* start *

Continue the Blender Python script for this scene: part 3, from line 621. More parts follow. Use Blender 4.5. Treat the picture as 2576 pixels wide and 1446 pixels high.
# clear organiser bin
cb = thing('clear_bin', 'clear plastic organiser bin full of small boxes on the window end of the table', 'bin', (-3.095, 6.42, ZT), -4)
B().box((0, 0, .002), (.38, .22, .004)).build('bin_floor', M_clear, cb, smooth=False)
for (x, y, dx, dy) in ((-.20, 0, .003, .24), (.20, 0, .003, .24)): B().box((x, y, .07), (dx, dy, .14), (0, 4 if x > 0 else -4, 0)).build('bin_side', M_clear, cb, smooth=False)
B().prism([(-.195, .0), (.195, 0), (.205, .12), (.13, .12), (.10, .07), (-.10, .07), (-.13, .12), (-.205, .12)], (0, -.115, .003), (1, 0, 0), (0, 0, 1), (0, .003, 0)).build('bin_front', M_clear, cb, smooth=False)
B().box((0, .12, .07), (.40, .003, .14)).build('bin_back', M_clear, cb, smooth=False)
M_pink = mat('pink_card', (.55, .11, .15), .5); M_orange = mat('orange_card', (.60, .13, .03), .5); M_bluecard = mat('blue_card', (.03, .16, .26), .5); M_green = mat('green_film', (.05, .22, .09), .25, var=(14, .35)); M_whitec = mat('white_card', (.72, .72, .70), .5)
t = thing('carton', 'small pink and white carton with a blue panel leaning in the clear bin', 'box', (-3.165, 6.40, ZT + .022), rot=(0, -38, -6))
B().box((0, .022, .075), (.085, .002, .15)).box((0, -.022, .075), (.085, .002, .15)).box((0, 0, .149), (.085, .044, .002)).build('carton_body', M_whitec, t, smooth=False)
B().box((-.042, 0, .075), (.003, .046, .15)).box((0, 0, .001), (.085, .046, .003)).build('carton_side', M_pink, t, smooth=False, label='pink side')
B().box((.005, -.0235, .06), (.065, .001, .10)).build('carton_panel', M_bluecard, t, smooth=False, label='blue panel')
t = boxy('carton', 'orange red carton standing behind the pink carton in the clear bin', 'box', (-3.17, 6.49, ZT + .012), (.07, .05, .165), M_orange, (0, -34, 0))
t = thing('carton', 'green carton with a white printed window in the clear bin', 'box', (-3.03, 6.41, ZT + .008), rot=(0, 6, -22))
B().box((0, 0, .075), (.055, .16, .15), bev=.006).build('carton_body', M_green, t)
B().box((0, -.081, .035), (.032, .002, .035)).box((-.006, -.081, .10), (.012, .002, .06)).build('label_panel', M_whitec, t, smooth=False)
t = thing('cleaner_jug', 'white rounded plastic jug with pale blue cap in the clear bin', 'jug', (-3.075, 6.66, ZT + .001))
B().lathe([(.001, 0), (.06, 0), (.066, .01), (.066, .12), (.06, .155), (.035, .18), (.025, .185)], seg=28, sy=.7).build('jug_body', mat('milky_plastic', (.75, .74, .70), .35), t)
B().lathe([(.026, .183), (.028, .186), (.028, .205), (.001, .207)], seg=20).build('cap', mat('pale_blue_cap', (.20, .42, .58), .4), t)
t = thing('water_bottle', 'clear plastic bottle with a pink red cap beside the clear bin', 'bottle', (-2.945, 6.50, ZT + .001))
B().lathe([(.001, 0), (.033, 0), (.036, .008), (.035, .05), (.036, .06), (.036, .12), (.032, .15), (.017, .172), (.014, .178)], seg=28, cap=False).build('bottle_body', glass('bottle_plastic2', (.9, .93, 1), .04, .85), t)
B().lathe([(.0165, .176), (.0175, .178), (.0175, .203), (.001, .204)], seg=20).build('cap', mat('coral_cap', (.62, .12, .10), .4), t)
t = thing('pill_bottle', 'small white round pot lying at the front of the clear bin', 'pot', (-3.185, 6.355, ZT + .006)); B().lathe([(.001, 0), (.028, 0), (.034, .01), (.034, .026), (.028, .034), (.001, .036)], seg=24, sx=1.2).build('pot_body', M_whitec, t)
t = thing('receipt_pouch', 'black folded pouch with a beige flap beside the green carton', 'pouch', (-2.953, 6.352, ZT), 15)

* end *

From the listing above, reproduce all the lines exactly.

Continue the Blender Python script for this scene: part 3, from line 621. More parts follow. Use Blender 4.5. Treat the picture as 2576 pixels wide and 1446 pixels high.
# clear organiser bin
cb = thing('clear_bin', 'clear plastic organiser bin full of small boxes on the window end of the table', 'bin', (-3.095, 6.42, ZT), -4)
B().box((0, 0, .002), (.38, .22, .004)).build('bin_floor', M_clear, cb, smooth=False)
for (x, y, dx, dy) in ((-.20, 0, .003, .24), (.20, 0, .003, .24)): B().box((x, y, .07), (dx, dy, .14), (0, 4 if x > 0 else -4, 0)).build('bin_side', M_clear, cb, smooth=False)
B().prism([(-.195, .0), (.195, 0), (.205, .12), (.13, .12), (.10, .07), (-.10, .07), (-.13, .12), (-.205, .12)], (0, -.115, .003), (1, 0, 0), (0, 0, 1), (0, .003, 0)).build('bin_front', M_clear, cb, smooth=False)
B().box((0, .12, .07), (.40, .003, .14)).build('bin_back', M_clear, cb, smooth=False)
M_pink = mat('pink_card', (.55, .11, .15), .5); M_orange = mat('orange_card', (.60, .13, .03), .5); M_bluecard = mat('blue_card', (.03, .16, .26), .5); M_green = mat('green_film', (.05, .22, .09), .25, var=(14, .35)); M_whitec = mat('white_card', (.72, .72, .70), .5)
t = thing('carton', 'small pink and white carton with a blue panel leaning in the clear bin', 'box', (-3.165, 6.40, ZT + .022), rot=(0, -38, -6))
B().box((0, .022, .075), (.085, .002, .15)).box((0, -.022, .075), (.085, .002, .15)).box((0, 0, .149), (.085, .044, .002)).build('carton_body', M_whitec, t, smooth=False)
B().box((-.042, 0, .075), (.003, .046, .15)).box((0, 0, .001), (.085, .046, .003)).build('carton_side', M_pink, t, smooth=False, label='pink side')
B().box((.005, -.0235, .06), (.065, .001, .10)).build('carton_panel', M_bluecard, t, smooth=False, label='blue panel')
t = boxy('carton', 'orange red carton standing behind the pink carton in the clear bin', 'box', (-3.17, 6.49, ZT + .012), (.07, .05, .165), M_orange, (0, -34, 0))
t = thing('carton', 'green carton with a white printed window in the clear bin', 'box', (-3.03, 6.41, ZT + .008), rot=(0, 6, -22))
B().box((0, 0, .075), (.055, .16, .15), bev=.006).build('carton_body', M_green, t)
B().box((0, -.081, .035), (.032, .002, .035)).box((-.006, -.081, .10), (.012, .002, .06)).build('label_panel', M_whitec, t, smooth=False)
t = thing('cleaner_jug', 'white rounded plastic jug with pale blue cap in the clear bin', 'jug', (-3.075, 6.66, ZT + .001))
B().lathe([(.001, 0), (.06, 0), (.066, .01), (.066, .12), (.06, .155), (.035, .18), (.025, .185)], seg=28, sy=.7).build('jug_body', mat('milky_plastic', (.75, .74, .70), .35), t)
B().lathe([(.026, .183), (.028, .186), (.028, .205), (.001, .207)], seg=20).build('cap', mat('pale_blue_cap', (.20, .42, .58), .4), t)
t = thing('water_bottle', 'clear plastic bottle with a pink red cap beside the clear bin', 'bottle', (-2.945, 6.50, ZT + .001))
B().lathe([(.001, 0), (.033, 0), (.036, .008), (.035, .05), (.036, .06), (.036, .12), (.032, .15), (.017, .172), (.014, .178)], seg=28, cap=False).build('bottle_body', glass('bottle_plastic2', (.9, .93, 1), .04, .85), t)
B().lathe([(.0165, .176), (.0175, .178), (.0175, .203), (.001, .204)], seg=20).build('cap', mat('coral_cap', (.62, .12, .10), .4), t)
t = thing('pill_bottle', 'small white round pot lying at the front of the clear bin', 'pot', (-3.185, 6.355, ZT + .006)); B().lathe([(.001, 0), (.028, 0), (.034, .01), (.034, .026), (.028, .034), (.001, .036)], seg=24, sx=1.2).build('pot_body', M_whitec, t)
t = thing('receipt_pouch', 'black folded pouch with a beige flap beside the green carton', 'pouch', (-2.953, 6.352, ZT), 15)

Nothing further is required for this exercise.